Mungkin, bukan Anies Baswedan namanya jika tidak mengundang atensi publik. Di momen perayaan Idul Adha 2022, sapi kurban Anies menjadi buah bibir publik. Ini bukan soal berat atau harganya, melainkan nomor 024 yang tersematkan di sapi tersebut. Menariknya, pada Idul Adha 2019, sapi kurban Anies juga bernomor 024.
Kendati telah diklarifikasi sebagai sebuah kebetulan, berbagai pihak nyatanya tetap melihatnya sebagai sinyal politik. Direktur Eksekutif Voxpol Center Research and Consulting, Pangi Syarwi Chaniago, misalnya, menyebut sapi kurban berwarna hitam itu sebagai makna Anies akan menjadi kuda hitam di Pilpres 2024.

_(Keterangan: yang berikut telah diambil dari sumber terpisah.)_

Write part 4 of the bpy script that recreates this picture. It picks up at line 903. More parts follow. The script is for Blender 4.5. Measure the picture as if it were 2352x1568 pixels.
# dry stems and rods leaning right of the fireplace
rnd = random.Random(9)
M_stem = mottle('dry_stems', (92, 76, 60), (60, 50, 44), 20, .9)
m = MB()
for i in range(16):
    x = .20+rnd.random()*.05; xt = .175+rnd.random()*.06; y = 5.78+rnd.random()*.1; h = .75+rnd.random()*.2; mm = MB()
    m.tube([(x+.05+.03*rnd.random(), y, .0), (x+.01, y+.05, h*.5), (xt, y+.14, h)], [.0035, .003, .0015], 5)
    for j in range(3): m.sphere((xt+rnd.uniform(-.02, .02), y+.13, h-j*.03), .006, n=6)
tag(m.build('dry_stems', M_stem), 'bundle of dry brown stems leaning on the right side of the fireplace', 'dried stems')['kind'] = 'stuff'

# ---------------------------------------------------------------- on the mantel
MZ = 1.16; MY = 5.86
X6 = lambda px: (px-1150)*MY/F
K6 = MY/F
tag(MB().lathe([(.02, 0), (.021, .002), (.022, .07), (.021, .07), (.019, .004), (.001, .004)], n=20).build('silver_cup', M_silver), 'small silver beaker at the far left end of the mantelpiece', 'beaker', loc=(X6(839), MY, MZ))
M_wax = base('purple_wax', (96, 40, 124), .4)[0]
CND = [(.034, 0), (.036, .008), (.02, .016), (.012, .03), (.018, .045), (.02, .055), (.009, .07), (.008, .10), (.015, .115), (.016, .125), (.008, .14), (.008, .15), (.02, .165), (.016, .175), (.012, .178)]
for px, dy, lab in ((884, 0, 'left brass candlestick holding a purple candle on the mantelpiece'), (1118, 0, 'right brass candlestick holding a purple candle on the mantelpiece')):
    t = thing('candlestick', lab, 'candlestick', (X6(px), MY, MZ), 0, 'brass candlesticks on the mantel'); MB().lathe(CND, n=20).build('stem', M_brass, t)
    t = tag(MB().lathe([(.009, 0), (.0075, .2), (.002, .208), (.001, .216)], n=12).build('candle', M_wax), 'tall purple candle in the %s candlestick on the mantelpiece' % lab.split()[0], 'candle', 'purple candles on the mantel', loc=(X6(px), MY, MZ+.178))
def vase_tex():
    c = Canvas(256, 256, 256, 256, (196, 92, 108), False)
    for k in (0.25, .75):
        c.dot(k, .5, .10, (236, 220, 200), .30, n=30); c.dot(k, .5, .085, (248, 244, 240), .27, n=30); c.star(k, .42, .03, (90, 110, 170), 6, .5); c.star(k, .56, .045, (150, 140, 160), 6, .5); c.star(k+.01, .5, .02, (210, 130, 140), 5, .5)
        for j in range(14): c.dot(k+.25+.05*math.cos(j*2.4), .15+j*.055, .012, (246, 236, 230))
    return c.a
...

Di kesempatan berbeda, pengamat politik Hendri Satrio menyebut angka 024 yang merupakan kebetulan itu bisa saja dimaknai sebagai tanda alam. “Kalau cuma nomor urutan sih menurut saya ya kebetulan, walaupun gelombang perubahan itu ya kadang memang suka dikasih tanda-tanda oleh alam,” ungkapnya pada 11 Juli 2022.
Di sini, tentu pertanyaannya menarik. Mengapa perkara nomor sapi kurban saja menimbulkan reaksi politik seluas ini?
Kita Suka Bergosip
Buku Jared Diamond yang berjudul The World Until Yesterday: Apa yang Dapat Kita Pelajari dari Masyarakat Tradisional? sekiranya dapat digunakan untuk menjawab pertanyaan itu. Dalam bukunya, Jared menceritakan pengalaman menariknya mengunjungi suku Fore di Papua.

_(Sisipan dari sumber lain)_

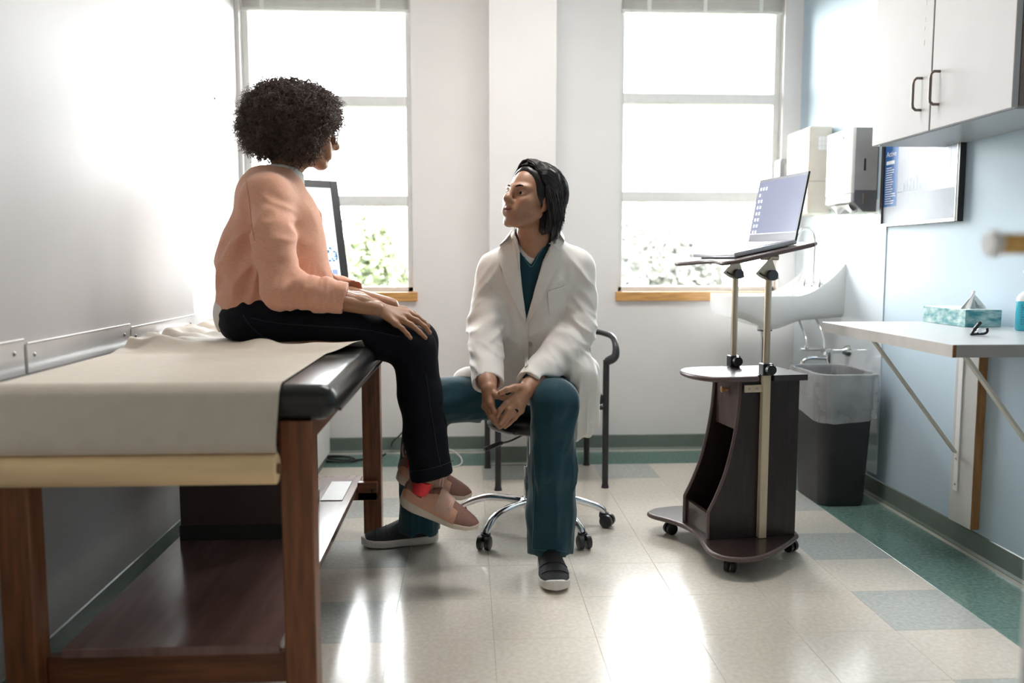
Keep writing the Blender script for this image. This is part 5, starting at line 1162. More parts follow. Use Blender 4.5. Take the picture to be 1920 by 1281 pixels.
def castpx(tree, px, py, off=0.002, ydef=3.0):
    d = P(px, py, 1.0)-_C; d /= np.linalg.norm(d); r_ = tree.ray_cast(Vector(_C+d*1.2), Vector(d))
    if r_[0] is None: return P(px, py, ydef)
    return A3(r_[0])+A3(r_[1])*off*(1 if A3(r_[1])@d < 0 else -1)
bj = bvh(V, F)
M_SEAM = mat('denim_seam', (0.016, 0.018, 0.027), 0.8, var=0.2, vscale=300)
def seam(tree, pts, par, m, name='seam', r=0.0013, off=0.0008, n=40):
    q = [castpx(tree, *p_, off) for p_ in spline([(a, b, 0) for a, b in pts], n)[:, :2]]; return MB().tube(q, r, 5).build(name, m, par, 180)
seam(bj, [(470, 596), (520, 606), (600, 612), (680, 618), (750, 632)], jn, M_SEAM)
seam(bj, [(798, 700), (806, 760), (817, 830), (826, 876)], jn, M_SEAM)
seam(bj, [(770, 884), (800, 880), (830, 872), (850, 864)], jn, M_SEAM)
seam(bj, [(455, 590), (470, 612), (492, 630), (512, 638)], jn, MATS['denim_seam'], 'pocket_seam')
# ---- white undershirt
M_SHIRTW = mat('white_jersey', (0.70, 0.68, 0.66), 0.85, var=0.03, vscale=200)
v = Vol((-1.0, 2.66, 0.85), (-0.35, 3.24, 1.45), 0.005)
v.rc(P(484, 585, 2.95), P(492, 480, 2.95), 0.120, 0.112, 0.05, flat=((0, 1, 0), 1.3)); v.rc(P(486, 480, 2.95), P(508, 385, 2.95), 0.112, 0.112, 0.05, flat=((0, 1, 0), 1.25))
v.rc(P(490, 592, 2.95), P(468, 588, 2.95), 0.115, 0.116, 0.03, flat=((0, 1, 0), 1.3))
v.rc(P(512, 372, 2.95), P(530, 330, 2.955), 0.085, 0.070, 0.05)
nb = P(541, 318, 2.955); nd = w_neck[0]-w_neck[1]; nd /= np.linalg.norm(nd); nd2 = nd*0.85+A3([-0.30, 0, 0.1]); v.plane(nb, nd2)
v.rc(w_neck[1]-nd*0.02, w_neck[0]+nd*0.02, 0.0575, 0.0575, 0.0, sub=True)
v.plane(P(420, 617, 2.8), (0.42, 0, -1), lo=(-1, 2.6, 0.8), hi=(-0.3, 3.3, 1.0))
V, F = v.mesh(); npmesh('undershirt', relax(V, F, 1, 0.4), F, M_SHIRTW, wm)
# ---- peach cardigan
M_CARD = mat('peach_knit', (0.66, 0.335, 0.225), 0.85, var=0.07, vscale=90, stretch=(1, 1, 4), bump=0.10, bscale=160, sheen=0.25)
v = Vol((-1.03, 2.58, 0.83), (-0.28, 3.32, 1.47), 0.0048)
v.rc(P(489, 566, 2.95), P(494, 490, 2.95), 0.140, 0.132, 0.05, flat=((0, 1, 0), 1.30)); v.rc(P(494, 490, 2.95), P(513, 390, 2.95), 0.132, 0.120, 0.06, flat=((0, 1, 0), 1.25))
v.rc(P(545, 556, 2.95), P(530, 420, 2.95), 0.122, 0.115, 0.05, flat=((0, 1, 0), 1.25)); v.rc(P(570, 528, 2.94), P(548, 430, 2.94), 0.112, 0.100, 0.05, flat=((0, 1, 0), 1.1))
v.rc(w_shN+A3([0.0, 0.03, -0.012]), w_shF+A3([0, -0.03, -0.012]), 0.072, 0.072, 0.06); v.rc(P(507, 362, 2.95), P(522, 333, 2.955), 0.090, 0.074, 0.05)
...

Dalam temuannya, Jared melihat orang-orang Fore sangat gemar bergosip atau membicarakan hal-hal remeh, seperti berapa ubi yang belum dimakan. Tidak hanya orang-orang Fore, orang-orang Pigmi di Afrika juga dilihat Jared memiliki kegemaran serupa.
Melihat fenomena itu, seperti halnya orang-orang Barat, Jared awalnya memandang peyoratif kebiasaan bergosip suku Fore dan Pigmi. Namun, ketika kembali ke Amerika Serikat (AS), Jared menyadari satu hal menarik.

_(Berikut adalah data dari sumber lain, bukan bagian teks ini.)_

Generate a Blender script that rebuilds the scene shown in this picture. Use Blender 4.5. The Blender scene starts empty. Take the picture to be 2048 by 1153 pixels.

Menurutnya, kebiasaan bergosip suku tradisional tidak ubahnya seperti kebiasaan kita. Mereka melakukannya sebagai sarana hiburan karena tidak memiliki radio atau majalah seperti masyarakat perkotaan.
Lagipula, interaksi kita di internet saat ini juga merupakan aktivitas bergosip. Kita membahas pakaian artis, kontroversi tokoh publik, hingga hal-hal remeh seperti makan bubur harus diaduk atau tidak.
Lantas, apa bedanya kita dengan orang-orang Fore atau Pigmi?
Robin Dunbar dalam tulisannya Gossip in Evolutionary Perspective bahkan menyebut bahwa mulanya gosip merupakan mekanisme untuk mengikat kelompok sosial. Dan, kini, fungsi awal itu tampaknya masih berlaku. Banyak dari kita misalnya memiliki grup gosip sendiri.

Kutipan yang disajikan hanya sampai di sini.